--- start of COLLECTED MATERIAL ---

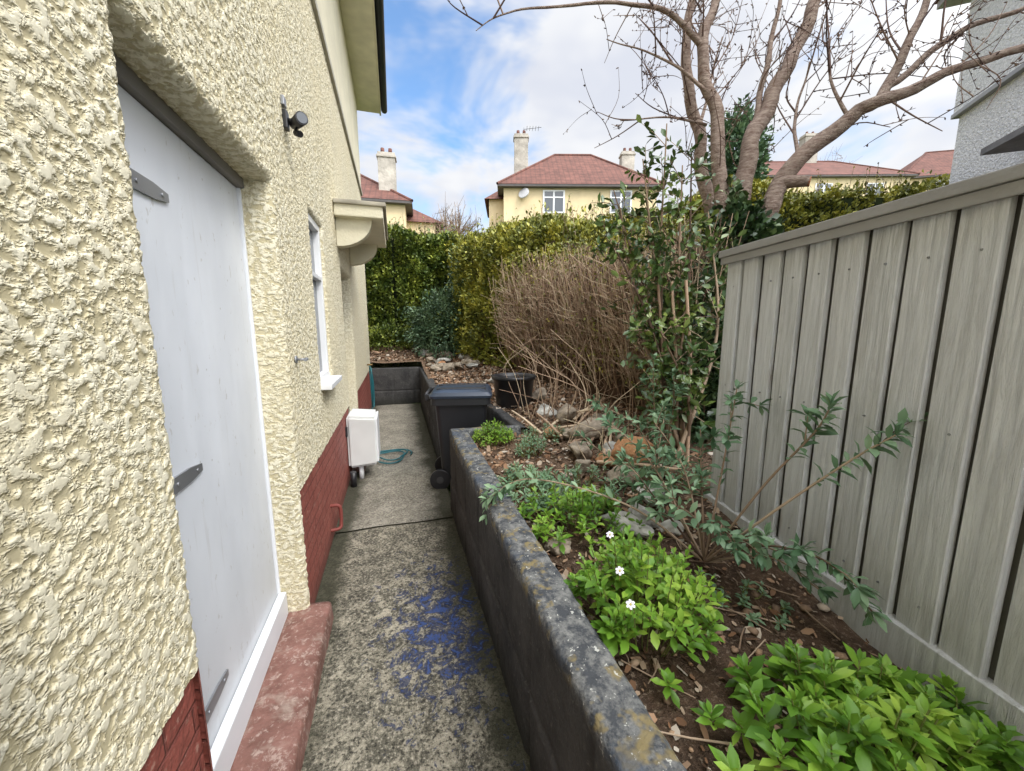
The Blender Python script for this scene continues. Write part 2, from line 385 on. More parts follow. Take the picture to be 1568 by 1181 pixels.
# meter box
mb=empty('meter_box')
bm=bmesh.new(); bmesh.ops.create_cube(bm,size=1)
for v in bm.verts: v.co=Vector((-.365+v.co.x*.29,4.33+v.co.y*.44,.43+v.co.z*.55)); 
for v in bm.verts:
    if v.co.z>.6 and v.co.x>-.3: v.co.z-=.03
    if v.co.z<.3 and v.co.x>-.3: v.co.z+=.02
bmesh.ops.bevel(bm,geom=bm.edges[:],offset=.025,segments=4,affect='EDGES')
bm_obj('box_body',bm,m_plain('grp_white',(.68,.69,.67),.45,.08,30,.001),mb)
box('box_flange',-.235,-.215,4.13,4.53,.20,.66,M_white,mb,.008)
box('box_clip',-.53,-.50,4.07,4.12,.5,.6,M_black,mb,.005)
cyl('waste_pipe',(-.40,4.2,.0),(-.40,4.2,.17),.025,M_white,mb)
cyl('gully_pipe',(-.46,4.0,.0),(-.46,4.0,.16),.03,M_black,mb)
# security light
sl=empty('security_light')
box('base_plate',-.505,-.482,2.41,2.46,2.615,2.705,M_black,sl,.006)
cyl('arm',(-.482,2.435,2.66),(-.455,2.435,2.66),.012,M_black,sl)
cyl('lamp_head',(-.46,2.46,2.655),(-.405,2.36,2.648),.026,M_black,sl,20,.031)
cyl('lamp_lens',(-.405,2.36,2.648),(-.403,2.356,2.6478),.025,M_glass,sl,20)
cyl('sensor',(-.455,2.46,2.615),(-.43,2.43,2.60),.016,M_black,sl)
box('junction_box',-.505,-.488,2.40,2.45,2.72,2.765,M_galv,sl,.004)
hk=empty('wall_hook'); cyl('hook_plate',(-.505,2.26,1.43),(-.497,2.26,1.43),.02,M_galv,hk); cyl('hook_arm',(-.5,2.26,1.43),(-.45,2.26,1.43),.006,M_galv,hk); cyl('hook_knob',(-.455,2.245,1.43),(-.455,2.285,1.43),.009,M_galv,hk)
# hose
a=Acc(); P=[]
for k in range(60):
    th=k/60*2*math.pi*2.6; r=.17+.05*math.sin(th*.37+1)+.02*math.sin(3*th)
    P.append((-.12+r*1.15*math.cos(th)+.03*math.sin(th*.6),4.78+r*1.2*math.sin(th),.028+.012*(k//22)+.006*math.sin(th*2)))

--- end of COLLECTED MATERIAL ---

[WHAT THE EXERCISE ASKS]: Repeat the lines above exactly, and keep every picture out.

[TASK ANSWER]:
The Blender Python script for this scene continues. Write part 2, from line 385 on. More parts follow. Take the picture to be 1568 by 1181 pixels.
# meter box
mb=empty('meter_box')
bm=bmesh.new(); bmesh.ops.create_cube(bm,size=1)
for v in bm.verts: v.co=Vector((-.365+v.co.x*.29,4.33+v.co.y*.44,.43+v.co.z*.55)); 
for v in bm.verts:
    if v.co.z>.6 and v.co.x>-.3: v.co.z-=.03
    if v.co.z<.3 and v.co.x>-.3: v.co.z+=.02
bmesh.ops.bevel(bm,geom=bm.edges[:],offset=.025,segments=4,affect='EDGES')
bm_obj('box_body',bm,m_plain('grp_white',(.68,.69,.67),.45,.08,30,.001),mb)
box('box_flange',-.235,-.215,4.13,4.53,.20,.66,M_white,mb,.008)
box('box_clip',-.53,-.50,4.07,4.12,.5,.6,M_black,mb,.005)
cyl('waste_pipe',(-.40,4.2,.0),(-.40,4.2,.17),.025,M_white,mb)
cyl('gully_pipe',(-.46,4.0,.0),(-.46,4.0,.16),.03,M_black,mb)
# security light
sl=empty('security_light')
box('base_plate',-.505,-.482,2.41,2.46,2.615,2.705,M_black,sl,.006)
cyl('arm',(-.482,2.435,2.66),(-.455,2.435,2.66),.012,M_black,sl)
cyl('lamp_head',(-.46,2.46,2.655),(-.405,2.36,2.648),.026,M_black,sl,20,.031)
cyl('lamp_lens',(-.405,2.36,2.648),(-.403,2.356,2.6478),.025,M_glass,sl,20)
cyl('sensor',(-.455,2.46,2.615),(-.43,2.43,2.60),.016,M_black,sl)
box('junction_box',-.505,-.488,2.40,2.45,2.72,2.765,M_galv,sl,.004)
hk=empty('wall_hook'); cyl('hook_plate',(-.505,2.26,1.43),(-.497,2.26,1.43),.02,M_galv,hk); cyl('hook_arm',(-.5,2.26,1.43),(-.45,2.26,1.43),.006,M_galv,hk); cyl('hook_knob',(-.455,2.245,1.43),(-.455,2.285,1.43),.009,M_galv,hk)
# hose
a=Acc(); P=[]
for k in range(60):
    th=k/60*2*math.pi*2.6; r=.17+.05*math.sin(th*.37+1)+.02*math.sin(3*th)
    P.append((-.12+r*1.15*math.cos(th)+.03*math.sin(th*.6),4.78+r*1.2*math.sin(th),.028+.012*(k//22)+.006*math.sin(th*2)))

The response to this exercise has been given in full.